Lastly, I was fascinated by the humanizing flaws of the older characters. There's Ed of course, but I enjoyed how King's Swithbert tendency towards optimism and hoping for the best also led him to be indecisive, leaving his daughters to basically fend for themselves under their tyrannical mother, Queen Olympia. Queen Olympia herself plays the role of the villain of the story, and while a case for stereotyping "evil mothers" could be made, I don't think that really holds true--she's so bursting with personality, with all her glamour and extravagance and calculating ability to maintain social power over the court that it makes for one of the most vivid villains I've ever read, if not the most morally grey.
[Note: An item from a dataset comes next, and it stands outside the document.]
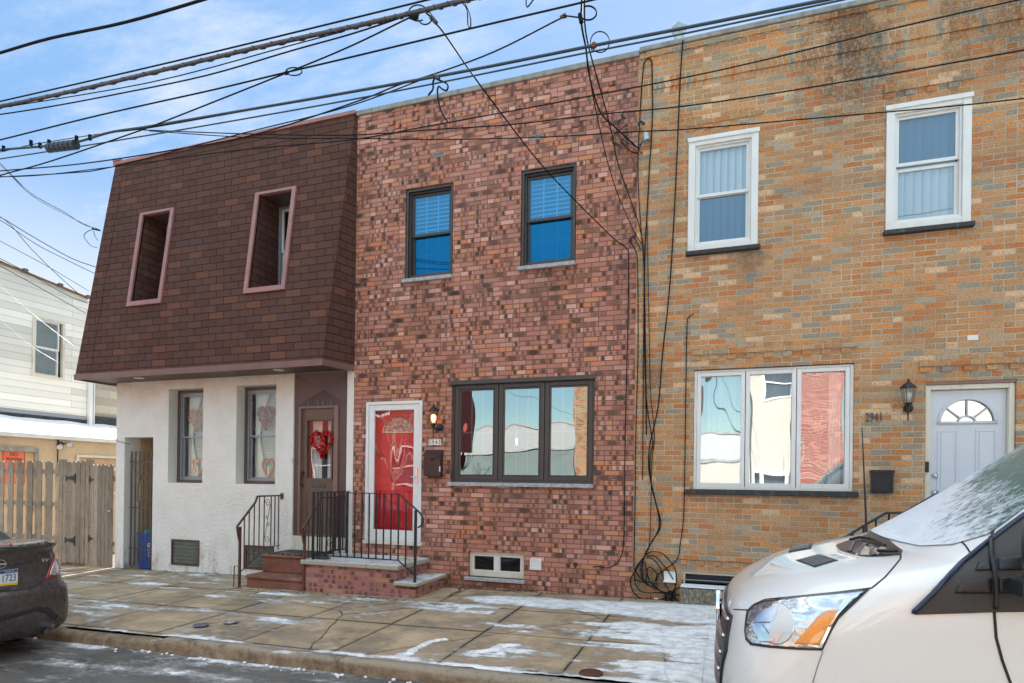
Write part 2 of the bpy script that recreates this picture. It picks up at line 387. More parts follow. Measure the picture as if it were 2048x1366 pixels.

At least, I don't think Ferris paints Olympia as evil so much as a powerful woman who happens to hold the upper hand in all her relationships, including with those of her family. It's an ambiguous portrayal, but it absolutely sucked me in as a child and still does every time I reread it.
The setting, now that I think of it, is pretty small in scope--itfeels large because of the way the world is revealed to us, as two neighboring kingdoms separated by a river--but most of the plot takes place in Ed's crystal cave, then in the castle of Beaurivage in the second half. Honestly, looking back on it, I'm so impressed with Ferris's ability to meld the sense of setting with the story to the point that it really does feel like a fairy tale, in that you always have such a vivid but subtle background to the plot at all times. The castle terrace, the crystal cave, the river, the noisy kitchen. It sounds so small and domestic and self-contained but the characters supply plenty of drama to make it really come alive.
I've come to appreciate this kind of story because it's so difficult to find, with all the "dark" and "gritty" novels flooding the YA market these days. The only equals in manipulation of tone and atmosphere with this kind of style I've managed to discover are Where the Mountain Meets the Moonand The Girl Who Circumnavigated Fairyland, although neither delve into romance quite as much, particularly the first one.